Potter Georg Klampfleuthner elected mayor of Chiemsee islands with 78% after March vote fiasco
Georg Klampfleuthner, a potter living on Fraueninsel, secured 78 percent of the vote in a repeat election after the previous mayor lost majority in March despite being the sole candidate.
Background: the March election
Bavaria's smallest municipality, Chiemsee (covering Fraueninsel, Herreninsel, and Krautinsel), held a mayoral election in March. Incumbent Armin Krämmer, the only name on the ballot, received just 47.7 percent; the remaining voters wrote in other names, a quirk of local election law. A long-serving councillor, written in by 21.5 percent, unexpectedly placed second but declined to contest a runoff, forcing the entire process to restart.
The repeat contest
On 14 June 2026, the community of 144 eligible voters returned to the polls.
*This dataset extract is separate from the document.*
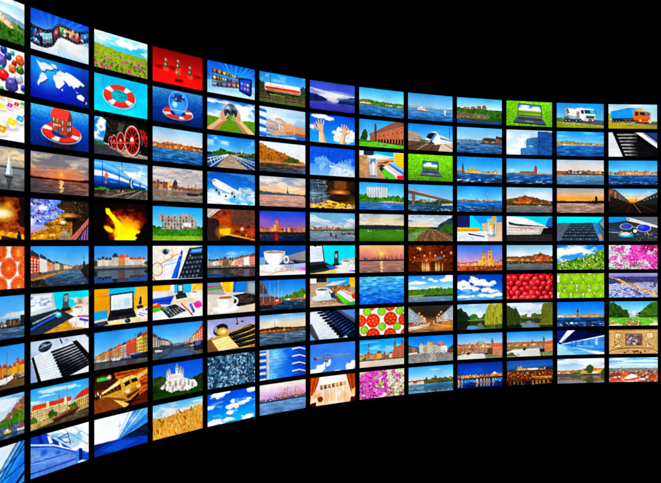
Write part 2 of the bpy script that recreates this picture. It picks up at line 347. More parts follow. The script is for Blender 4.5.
@S(2, 3, 'screen showing an orange sun low over a dark shoreline, grey clouds')
def _(p):
    p.vg(0, 62, '9a98a0', 'a89c98', 'd0907a', 'e07850'); p.cl(0, 52, .66, 81, '70737c', fx=3, fy=6, al=.8); p.cl(6, 40, .42, 82, 'dcc4a8', fx=4, fy=8, al=.8); p.rg(50, 56, 46, 26, 'f07a40', .75); p.cl(36, 48, .6, 84, 'f09060', fx=3, fy=12, al=.6)
    p.wt(64, '8a5848', '5a4a4c', 83, .16, hi='e89068'); p.rg(2, 86, 46, 50, '484650', .85); p.nz(.12, 85, 12, 40, 0, 64)
    p.h('0,60 30,62 60,64 80,62 100,57', 66, ['16120f', '241c18'], 86, .8); p.e(51, 52, 2.6, 4.6, 'ffd070', soft=.6); p.rg(51, 52, 12, 14, 'ffb050', .8)
    p.r(49.3, 66, 52.5, 88, 'ffc880', .9); p.sp(48, 66, 54, 95, 26, 1.5, ['ffe8b0', 'ffb070'], 87, asp=2)
@S(2, 4, 'screen showing a steelworks hall, blue machinery left and a red railing right')
def _(p):
    p.vg(0, 100, '101418', '2a1a12', '4a2a10'); p.h('0,0 54,0', 84, ['142078', '4c70e0', 'a8c0f8', '2c44b8', '8498e8', '1c2c98'], 91, 0, fx=8, fy=6); p.rg(10, 20, 18, 26, 'c0a8e8', .7); p.rg(42, 12, 14, 26, '5c80f0', .8); p.rg(34, 44, 18, 12, 'c8e0ff', .8); p.rg(2, 58, 12, 18, 'f0f0ff', .9)
    for k in range(22): u = (k * 37) % 48; v = (k * 53) % 58; p.l([(u, v), (u + 6 + k % 5 * 3, v + (k % 3) * 2)], 1.5, ['c8d8ff', '0a1040', '6c8cf0', 'e8ecff', 'c88098'][k % 5], .85); p.l([(u + 4, v), (u + 3, v + 8 + k % 4 * 4)], 1.4, ['0a1040', '9cb4f8', 'a06898'][k % 3], .8)
    p.sp(0, 2, 48, 60, 50, 1.5, ['e8f0ff', '0c1450', 'd88c80', '5c7cf0', '101828'], 92, asp=2); p.rg(20, 21, 10, 8, 'fff', 1, .5)
    p.h('50,0 100,0', 50, ['06080a', '3a2814', '10140f', '5c3c1c', '1c1810'], 93, 0, fx=16, fy=14); p.slats((54, 4), (54, 34), (74, 34), (74, 4), 5, '8a5c30', 1.2, 1.2); p.slats((54, 4), (74, 4), (74, 34), (54, 34), 6, '4a3018', 1.2, 1.2); p.sp(72, 4, 100, 40, 20, 1.4, ['6c6448', '28342c', 'a08458'], 98)
    p.h('0,86 16,70 28,54 46,44 76,36 84,60 70,100', 100, ['2c1404', '9c600c', 'f0b02c', '5a3006', 'd8901c', '3c1c08', 'ffd060'], 95, 5, fx=13, fy=12); p.rg(62, 38, 20, 8, 'f8b050', 1, .7); p.e(66, 48, 13, 6, '140a04', .85, soft=.6); p.rg(54, 55, 7, 6, 'fff8c8', 1, .5); p.rg(30, 62, 12, 9, '402406', .8); p.l('34,56 56,46', 2, 'f8c848'); p.l('24,70 44,60 60,64', 2, '5c3408'); p.rg(20, 92, 26, 16, 'ffb830', .9); p.rg(48, 86, 16, 14, 'e8a028', .8); p.poly('0,66 20,62 32,70 0,84', 'b0a0d0', .7); p.sp(6, 78, 56, 98, 24, 1.8, ['ffdc78', '8a5010', 'c8801c'], 99, asp=2)
    p.h('44,100 52,78 80,54 88,60 66,100', 100, ['5c4434', 'b09880', '8a705c', 'd8c4b0', '3c2c20'], 97, 1, fx=22, fy=16, al=.9); p.poly('70,100 100,40 100,100', '6c5088'); p.poly('64,100 100,42 100,56 76,100', 'c0685c'); p.l('78,100 101,58', 4, '140c10'); p.l('66,99 100,44', 1, 'e09888')
    for k in range(4): p.l([(84 + k * 5, 100), (88 + k * 4, 76 - k * 7)], 2, '241828'); p.l([(87 + k * 5, 100), (90 + k * 4, 78 - k * 7)], 1.6, 'c890c8')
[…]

The Free Voters Group Chiemsee (Freie Wählergruppe Chiemsee) had nominated Georg Klampfleuthner, a local potter, after Krämmer resigned when he lost an internal party vote. Klampfleuthner was again the sole candidate. Turnout reached 86.4 percent, well above the Bavarian average, and he won 78 percent of the valid votes. Krämmer still received 18 write-in votes on the day.
The new mayor
Klampfleuthner lives on Fraueninsel and runs a pottery workshop there; he intends to continue his craft alongside mayoral duties. He identified a heating concept for the car-free island and desilting of the lake around the community as his top priorities.
Council and community
The same list also ensured that the Benedictine convent on Fraueninsel will have representation in the eight-seat municipal council: Sister Elisabeth is the next in line on the list and will take a seat, even though no nun was elected directly in March. Chiemsee is home to nuns, fishers, artists, and tourism workers, spread across the three islands. The electoral saga stretched over three months, from the first invalid result to the candidate's refusal and the assembly that selected Klampfleuthner.